--- Start of Data ---

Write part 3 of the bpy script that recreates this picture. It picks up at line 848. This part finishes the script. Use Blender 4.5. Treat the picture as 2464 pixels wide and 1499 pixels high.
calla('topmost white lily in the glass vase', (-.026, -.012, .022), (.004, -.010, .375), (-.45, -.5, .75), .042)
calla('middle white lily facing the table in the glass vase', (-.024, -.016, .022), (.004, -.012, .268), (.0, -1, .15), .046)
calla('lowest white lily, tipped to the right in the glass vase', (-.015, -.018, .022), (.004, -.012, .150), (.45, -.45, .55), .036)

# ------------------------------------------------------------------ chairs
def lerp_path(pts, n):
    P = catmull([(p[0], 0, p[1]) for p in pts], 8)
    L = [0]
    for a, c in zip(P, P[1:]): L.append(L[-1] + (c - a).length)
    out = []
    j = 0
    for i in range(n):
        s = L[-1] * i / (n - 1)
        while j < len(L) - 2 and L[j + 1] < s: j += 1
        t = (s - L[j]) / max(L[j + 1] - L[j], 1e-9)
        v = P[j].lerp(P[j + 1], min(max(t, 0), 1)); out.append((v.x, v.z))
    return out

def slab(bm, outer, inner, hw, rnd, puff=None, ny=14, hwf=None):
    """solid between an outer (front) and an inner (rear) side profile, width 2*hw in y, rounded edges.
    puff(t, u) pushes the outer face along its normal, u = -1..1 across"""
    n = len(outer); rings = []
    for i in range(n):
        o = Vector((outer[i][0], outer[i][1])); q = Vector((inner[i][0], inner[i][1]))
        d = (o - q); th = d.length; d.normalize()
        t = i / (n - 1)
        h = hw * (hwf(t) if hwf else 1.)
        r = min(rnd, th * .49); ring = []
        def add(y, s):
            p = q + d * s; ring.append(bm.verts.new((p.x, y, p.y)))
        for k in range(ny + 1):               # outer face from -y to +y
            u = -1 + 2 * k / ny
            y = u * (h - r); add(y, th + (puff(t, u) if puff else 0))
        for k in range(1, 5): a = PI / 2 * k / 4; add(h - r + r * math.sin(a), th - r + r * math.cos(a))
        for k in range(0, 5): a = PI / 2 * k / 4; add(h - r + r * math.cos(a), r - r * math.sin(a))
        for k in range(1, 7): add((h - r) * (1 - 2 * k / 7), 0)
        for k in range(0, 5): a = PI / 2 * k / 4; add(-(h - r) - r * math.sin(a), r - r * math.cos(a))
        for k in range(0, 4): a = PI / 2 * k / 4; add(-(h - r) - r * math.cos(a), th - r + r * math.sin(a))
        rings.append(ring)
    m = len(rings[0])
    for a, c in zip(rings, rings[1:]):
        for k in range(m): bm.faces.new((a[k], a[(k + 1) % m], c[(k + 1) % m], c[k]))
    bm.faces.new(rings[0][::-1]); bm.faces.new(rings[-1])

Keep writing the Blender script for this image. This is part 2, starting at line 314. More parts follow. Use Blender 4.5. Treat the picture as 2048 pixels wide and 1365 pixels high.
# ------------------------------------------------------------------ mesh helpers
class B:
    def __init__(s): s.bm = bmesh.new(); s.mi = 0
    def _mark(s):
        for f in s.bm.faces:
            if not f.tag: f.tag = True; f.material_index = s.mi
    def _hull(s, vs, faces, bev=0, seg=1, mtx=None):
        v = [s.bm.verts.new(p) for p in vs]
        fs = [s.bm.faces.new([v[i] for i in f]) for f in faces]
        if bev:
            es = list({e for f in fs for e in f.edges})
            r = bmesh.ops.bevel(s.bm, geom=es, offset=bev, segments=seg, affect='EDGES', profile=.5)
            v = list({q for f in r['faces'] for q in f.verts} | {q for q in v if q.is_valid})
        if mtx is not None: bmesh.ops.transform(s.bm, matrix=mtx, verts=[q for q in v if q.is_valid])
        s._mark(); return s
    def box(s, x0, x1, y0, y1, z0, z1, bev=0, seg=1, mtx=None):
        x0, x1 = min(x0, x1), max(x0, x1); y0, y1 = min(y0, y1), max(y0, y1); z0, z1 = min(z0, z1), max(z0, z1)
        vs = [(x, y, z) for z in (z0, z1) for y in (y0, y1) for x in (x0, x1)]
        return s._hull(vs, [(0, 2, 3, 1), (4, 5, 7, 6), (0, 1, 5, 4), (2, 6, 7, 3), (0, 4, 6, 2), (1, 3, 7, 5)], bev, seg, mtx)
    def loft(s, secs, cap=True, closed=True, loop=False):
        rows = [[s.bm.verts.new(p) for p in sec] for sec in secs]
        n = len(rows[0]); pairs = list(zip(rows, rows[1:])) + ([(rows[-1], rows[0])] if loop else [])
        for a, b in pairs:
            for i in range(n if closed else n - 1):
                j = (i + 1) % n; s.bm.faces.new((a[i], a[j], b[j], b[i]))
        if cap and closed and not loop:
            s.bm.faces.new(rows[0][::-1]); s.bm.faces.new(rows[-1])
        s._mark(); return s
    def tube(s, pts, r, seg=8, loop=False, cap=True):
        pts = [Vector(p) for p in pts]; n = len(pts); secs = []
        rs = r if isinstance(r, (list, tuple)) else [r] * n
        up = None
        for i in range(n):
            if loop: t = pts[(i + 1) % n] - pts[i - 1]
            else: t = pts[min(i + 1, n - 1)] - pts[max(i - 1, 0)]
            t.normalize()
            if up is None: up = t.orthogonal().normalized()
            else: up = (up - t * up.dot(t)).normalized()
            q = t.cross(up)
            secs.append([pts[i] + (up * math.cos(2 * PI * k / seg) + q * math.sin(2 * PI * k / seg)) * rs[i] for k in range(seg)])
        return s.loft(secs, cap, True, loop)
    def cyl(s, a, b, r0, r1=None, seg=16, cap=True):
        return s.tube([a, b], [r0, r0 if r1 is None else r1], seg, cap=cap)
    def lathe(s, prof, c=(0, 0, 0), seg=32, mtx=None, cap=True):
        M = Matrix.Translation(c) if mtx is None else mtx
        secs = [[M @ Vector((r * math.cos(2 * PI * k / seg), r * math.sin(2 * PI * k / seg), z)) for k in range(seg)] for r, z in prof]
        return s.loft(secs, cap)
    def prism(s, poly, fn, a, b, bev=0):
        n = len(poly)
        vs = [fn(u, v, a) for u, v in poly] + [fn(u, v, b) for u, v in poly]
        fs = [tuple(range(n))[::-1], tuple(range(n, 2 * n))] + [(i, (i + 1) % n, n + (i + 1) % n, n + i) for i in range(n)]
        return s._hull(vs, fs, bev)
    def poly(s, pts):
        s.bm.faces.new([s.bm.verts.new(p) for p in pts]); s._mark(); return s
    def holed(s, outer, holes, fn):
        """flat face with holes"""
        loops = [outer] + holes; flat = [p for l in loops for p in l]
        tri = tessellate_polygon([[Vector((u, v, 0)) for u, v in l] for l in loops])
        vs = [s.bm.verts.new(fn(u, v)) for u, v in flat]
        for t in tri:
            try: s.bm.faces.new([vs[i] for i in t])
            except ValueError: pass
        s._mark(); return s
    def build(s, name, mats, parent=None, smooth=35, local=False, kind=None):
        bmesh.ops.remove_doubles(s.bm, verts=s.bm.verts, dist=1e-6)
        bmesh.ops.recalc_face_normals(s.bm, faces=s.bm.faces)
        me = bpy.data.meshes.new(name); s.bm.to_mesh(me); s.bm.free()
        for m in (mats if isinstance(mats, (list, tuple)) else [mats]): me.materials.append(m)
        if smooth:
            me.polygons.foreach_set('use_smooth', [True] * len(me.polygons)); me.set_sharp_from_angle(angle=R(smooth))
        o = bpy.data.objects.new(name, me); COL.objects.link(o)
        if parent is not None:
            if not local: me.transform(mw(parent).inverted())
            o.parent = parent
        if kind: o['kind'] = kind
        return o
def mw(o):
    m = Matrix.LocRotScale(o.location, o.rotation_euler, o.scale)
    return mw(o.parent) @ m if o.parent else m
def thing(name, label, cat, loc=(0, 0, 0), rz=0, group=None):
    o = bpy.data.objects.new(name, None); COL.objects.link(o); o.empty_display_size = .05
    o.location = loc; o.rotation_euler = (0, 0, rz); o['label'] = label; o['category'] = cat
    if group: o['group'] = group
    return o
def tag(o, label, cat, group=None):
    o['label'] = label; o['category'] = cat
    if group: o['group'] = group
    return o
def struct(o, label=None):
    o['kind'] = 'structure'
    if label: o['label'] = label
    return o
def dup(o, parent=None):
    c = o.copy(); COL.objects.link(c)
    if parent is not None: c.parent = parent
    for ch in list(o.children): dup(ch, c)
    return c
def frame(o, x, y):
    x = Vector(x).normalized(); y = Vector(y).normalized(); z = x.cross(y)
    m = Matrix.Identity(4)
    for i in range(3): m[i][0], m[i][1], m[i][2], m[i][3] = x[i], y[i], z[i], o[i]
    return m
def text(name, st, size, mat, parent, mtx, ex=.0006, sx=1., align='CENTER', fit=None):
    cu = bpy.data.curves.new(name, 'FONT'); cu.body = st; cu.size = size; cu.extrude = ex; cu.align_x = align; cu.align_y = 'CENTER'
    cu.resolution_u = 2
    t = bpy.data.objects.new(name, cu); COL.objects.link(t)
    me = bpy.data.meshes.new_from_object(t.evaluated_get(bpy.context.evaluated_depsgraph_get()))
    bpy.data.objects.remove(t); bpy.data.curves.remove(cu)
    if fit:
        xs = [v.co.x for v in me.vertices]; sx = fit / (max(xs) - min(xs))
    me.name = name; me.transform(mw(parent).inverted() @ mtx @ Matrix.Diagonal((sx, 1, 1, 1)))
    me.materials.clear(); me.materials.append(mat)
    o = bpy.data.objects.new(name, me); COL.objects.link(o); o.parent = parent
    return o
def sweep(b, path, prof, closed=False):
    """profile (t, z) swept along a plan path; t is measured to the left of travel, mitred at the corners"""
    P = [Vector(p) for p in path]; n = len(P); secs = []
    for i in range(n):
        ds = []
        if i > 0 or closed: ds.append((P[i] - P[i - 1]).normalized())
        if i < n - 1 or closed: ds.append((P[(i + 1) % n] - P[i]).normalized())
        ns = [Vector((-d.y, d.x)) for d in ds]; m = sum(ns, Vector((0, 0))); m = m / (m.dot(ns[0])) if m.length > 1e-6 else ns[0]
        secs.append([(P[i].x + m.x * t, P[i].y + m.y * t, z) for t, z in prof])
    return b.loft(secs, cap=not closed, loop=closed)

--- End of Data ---
--- Start of Data ---

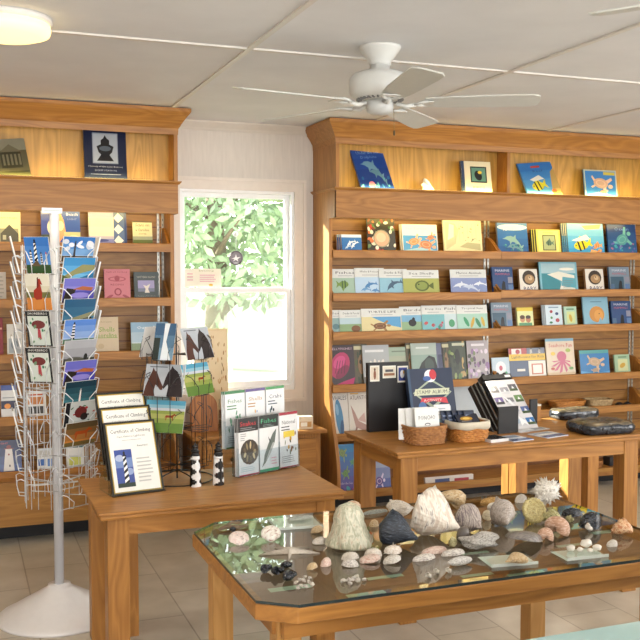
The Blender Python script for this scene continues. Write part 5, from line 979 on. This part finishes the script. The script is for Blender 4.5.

--- End of Data ---

- [Given problem]
Each line above that includes "this" should be shown.

- [Response below]
Write part 3 of the bpy script that recreates this picture. It picks up at line 848. This part finishes the script. Use Blender 4.5. Treat the picture as 2464 pixels wide and 1499 pixels high.
Keep writing the Blender script for this image. This is part 2, starting at line 314. More parts follow. Use Blender 4.5. Treat the picture as 2048 pixels wide and 1365 pixels high.
The Blender Python script for this scene continues. Write part 5, from line 979 on. This part finishes the script. The script is for Blender 4.5.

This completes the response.